Color Slide Exposed on November 7, 2013.
During my visit with Chris Guss in November we explored Chicago area railroads. This was both a means of making photos while proving needed opportunity to discuss the text for book on Chicago’s railroads that we were authoring (along with Mike Blaszak and John Gruber).
On the morning of November 7th, we drove to South Elgin to intercept an eastward Canadian National ethanol train working the old Illinois Central Iowa Division. Back in the mid-1990s, I knew this route as the Chicago Central & Pacific.
As it turned out the CC&P was just a short-lived regional, perhaps now almost forgotten, swept up in the wave of mergers and acquisitions that characterized the railroad dynamic of the 1990s.
Chris favored this location off a bicycle trail below a massive highway bridge. On the opposite side of the river are the tracks of the Fox River Trolley Museum.

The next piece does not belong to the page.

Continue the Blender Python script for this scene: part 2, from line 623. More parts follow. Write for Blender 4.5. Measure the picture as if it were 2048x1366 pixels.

Although we missed an earlier eastward freight, we arrived in ample time to set up for this train. I exposed several photos using my Canon EOS 7D, and made this color slide using my dad’s Leica M4 that I’d borrowed for the trip.
Making a slide with this Leica allowed me to maintain interesting continuity, since my father made many slides around Chicago with his Leica cameras in the early 1960s. (Incidentally, some of him images will appear in the book, to be published by Voyageur Press later this year).
These days while I largely work with my digital cameras, I still expose a fair bit of film (usually color slides, but sometimes black & white). I have plenty of old film cameras to choose from, and I often carry an EOS 3 loaded with Provia 100F.